• _AIM OF THE EXERCISE_:
Give back exactly the lines from the beginning of the listing below to the line holding "from mathutils import", both ends included; the pictures stay out.

• _GIVEN INFORMATION_:
□ □ □ □ □
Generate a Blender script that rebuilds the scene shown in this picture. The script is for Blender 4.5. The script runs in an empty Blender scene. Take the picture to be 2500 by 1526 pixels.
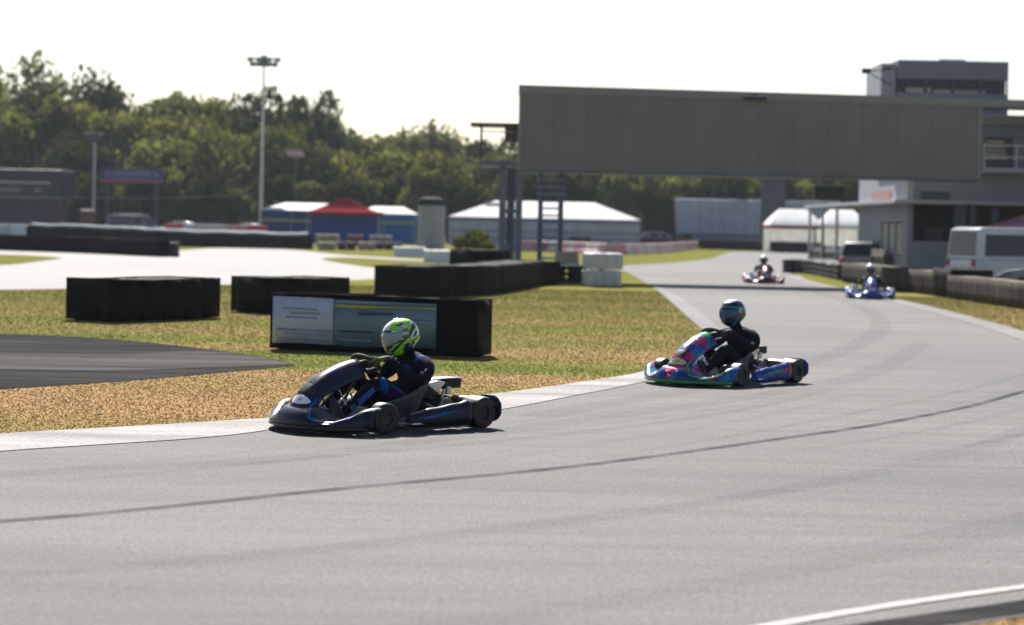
import bpy, bmesh, math, random
import numpy as np
from math import sin, cos, pi, radians, atan2, hypot, sqrt
from mathutils import Vector, Matrix, geometry, noise

# ------------------------------------------------------------------ camera, sky, sun, exposure
SC = bpy.context.scene
COL = SC.collection
F, H, ROLL = 5200.0, 1.78, radians(1.2)          # focal length in 2500-px-wide pixels, eye height, camera roll
cam_d = bpy.data.cameras.new('camera'); cam = bpy.data.objects.new('camera', cam_d); COL.objects.link(cam)
cam_d.sensor_width = 36; cam_d.lens = F / 2500 * 36; cam_d.shift_y = -213 / 2500
cam_d.clip_start = .1; cam_d.clip_end = 3000
cam.matrix_world = Matrix.Translation((0, 0, H)) @ Matrix.Rotation(radians(90), 4, 'X') @ Matrix.Rotation(ROLL, 4, 'Z')
cam_d.dof.use_dof = True; cam_d.dof.focus_distance = 18.6; cam_d.dof.aperture_fstop = 1.7
SC.camera = cam
SUN_EL, SUN_AZ = radians(44), radians(-9)          # azimuth clockwise from +Y (behind the scene, slightly left)
W = bpy.data.worlds.new('World'); SC.world = W; W.use_nodes = True
nt = W.node_tree; bg = nt.nodes['Background']
sky = nt.nodes.new('ShaderNodeTexSky'); sky.sky_type = 'NISHITA'; sky.sun_disc = False
sky.sun_elevation = SUN_EL; sky.sun_rotation = SUN_AZ; sky.dust_density = 1.3; sky.ozone_density = 1.0; sky.air_density = .9
nt.links.new(sky.outputs[0], bg.inputs[0]); bg.inputs[1].default_value = .05
sd = bpy.data.lights.new('sun', 'SUN'); sd.energy = 5.0; sd.angle = radians(.5); sd.color = (1, .955, .90)
sun = bpy.data.objects.new('sun', sd); COL.objects.link(sun)
sdir = Vector((sin(SUN_AZ) * cos(SUN_EL), cos(SUN_AZ) * cos(SUN_EL), sin(SUN_EL)))
sun.rotation_euler = sdir.to_track_quat('Z', 'Y').to_euler(); sun.location = (0, 0, 60)
SC.view_settings.view_transform = 'Standard'; SC.view_settings.look = 'None'
SC.view_settings.gamma = 1; SC.view_settings.exposure = 1.4
SC.cycles.max_bounces = 6; SC.cycles.transparent_max_bounces = 32

# ------------------------------------------------------------------ helpers
def ray(px, py):
    u, v = (px - 1250) / F, (550 - py) / F
    return u * cos(ROLL) - v * sin(ROLL), u * sin(ROLL) + v * cos(ROLL)
def G(px, py, z=0.0):                               # point of the ground seen at a place of the 2500-px photograph
    a, b = ray(px, py); D = (z - H) / b
    return Vector((a * D, D, z))
def P(px, py, D):                                   # point at depth D
    a, b = ray(px, py); return Vector((a * D, D, H + b * D))
rnd = random.Random(7)

def tag(o, label=None, cat=None, group=None, kind=None):
    if label: o['label'] = label
    if cat: o['category'] = cat
    if group: o['group'] = group
    if kind: o['kind'] = kind
    return o
def empty(name, loc, rz=0, label=None, cat=None, group=None):
    o = bpy.data.objects.new(name, None); COL.objects.link(o); o.empty_display_size = .2
    o.location = loc; o.rotation_euler = (0, 0, rz)
    return tag(o, label, cat, group)

class MB:
    def __init__(s): s.v, s.f, s.m = [], [], []
    def add(s, vs, fs, mi=0):
        b = len(s.v); s.v += [tuple(v) for v in vs]; s.f += [tuple(i + b for i in f) for f in fs]; s.m += [mi] * len(fs); return s
    def box(s, c, d, rz=0, mi=0, top=1.0, rot=None):
        x, y, z = d[0] / 2, d[1] / 2, d[2] / 2
        R = rot if rot else Matrix.Rotation(rz, 3, 'Z')
        vs = [Vector((sx * x * (top if sz > 0 else 1), sy * y * (top if sz > 0 else 1), sz * z)) for sz in (-1, 1) for sx, sy in ((-1, -1), (1, -1), (1, 1), (-1, 1))]
        return s.add([R @ v + Vector(c) for v in vs], [(3, 2, 1, 0), (4, 5, 6, 7), (0, 1, 5, 4), (1, 2, 6, 5), (2, 3, 7, 6), (3, 0, 4, 7)], mi)
    def b2(s, a, b, mi=0):
        return s.box([(a[i] + b[i]) / 2 for i in range(3)], [abs(b[i] - a[i]) for i in range(3)], 0, mi)
    def loft(s, rings, closed=True, caps=True, mi=0):
        n = len(rings[0]); vs = [p for r in rings for p in r]; fs = []
        for i in range(len(rings) - 1):
            for j in range(n if closed else n - 1):
                k = (j + 1) % n; fs.append((i * n + j, i * n + k, (i + 1) * n + k, (i + 1) * n + j))
        if caps and closed: fs += [tuple(reversed(range(n))), tuple(range((len(rings) - 1) * n, len(rings) * n))]
        return s.add(vs, fs, mi)
    def tube(s, pts, r, n=8, mi=0, caps=True, sq=1.0):
        pts = [Vector(p) for p in pts]; rr = r if isinstance(r, (list, tuple)) else [r] * len(pts); rings = []; up = None
        for i, p in enumerate(pts):
            t = (pts[min(i + 1, len(pts) - 1)] - pts[max(i - 1, 0)]).normalized()
            if up is None: up = t.orthogonal().normalized() if abs(t.z) > .9 else Vector((0, 0, 1))
            a = t.cross(up); a = (a if a.length > 1e-4 else t.orthogonal()).normalized(); b = a.cross(t).normalized(); up = b
            rings.append([p + a * cos(2 * pi * k / n) * rr[i] + b * sin(2 * pi * k / n) * rr[i] * sq for k in range(n)])
        return s.loft(rings, True, caps, mi)
    def lathe(s, prof, n=24, c=(0, 0, 0), R=None, mi=0, caps=True):
        R = R or Matrix.Identity(3); c = Vector(c)
        return s.loft([[R @ Vector((r * cos(2 * pi * k / n), r * sin(2 * pi * k / n), z)) + c for k in range(n)] for r, z in prof], True, caps, mi)
    def prism(s, pts, z0, z1, mi=0):
        n = len(pts); vs = [(p[0], p[1], z0) for p in pts] + [(p[0], p[1], z1) for p in pts]
        return s.add(vs, [tuple(reversed(range(n))), tuple(range(n, 2 * n))] + [(i, (i + 1) % n, n + (i + 1) % n, n + i) for i in range(n)], mi)
    def mesh(s, name, mats, smooth=None):
        me = bpy.data.meshes.new(name); me.from_pydata(s.v, [], s.f)
        for m in (mats if isinstance(mats, (list, tuple)) else [mats]): me.materials.append(m)
        if any(s.m): me.polygons.foreach_set('material_index', s.m)
        bm = bmesh.new(); bm.from_mesh(me); bmesh.ops.recalc_face_normals(bm, faces=bm.faces); bm.to_mesh(me); bm.free()
        if smooth is not None:
            me.shade_smooth(); me.set_sharp_from_angle(angle=radians(smooth))
        me.update(); return me
    def build(s, name, mats, parent=None, smooth=None, loc=None, bevel=0, solid=0, sub=0, rz=0):
        o = bpy.data.objects.new(name, s.mesh(name, mats, smooth)); COL.objects.link(o)
        if parent: o.parent = parent
        if loc is not None: o.location = loc
        o.rotation_euler[2] = rz
        if sub: m = o.modifiers.new('s', 'SUBSURF'); m.levels = m.render_levels = sub
        if solid: m = o.modifiers.new('t', 'SOLIDIFY'); m.thickness = solid; m.offset = 0
        if bevel: m = o.modifiers.new('b', 'BEVEL'); m.width = bevel; m.segments = 2; m.limit_method = 'ANGLE'
        return o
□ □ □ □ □
• _THE REPLY_:
Generate a Blender script that rebuilds the scene shown in this picture. The script is for Blender 4.5. The script runs in an empty Blender scene. Take the picture to be 2500 by 1526 pixels.
import bpy, bmesh, math, random
import numpy as np
from math import sin, cos, pi, radians, atan2, hypot, sqrt
from mathutils import Vector, Matrix, geometry, noise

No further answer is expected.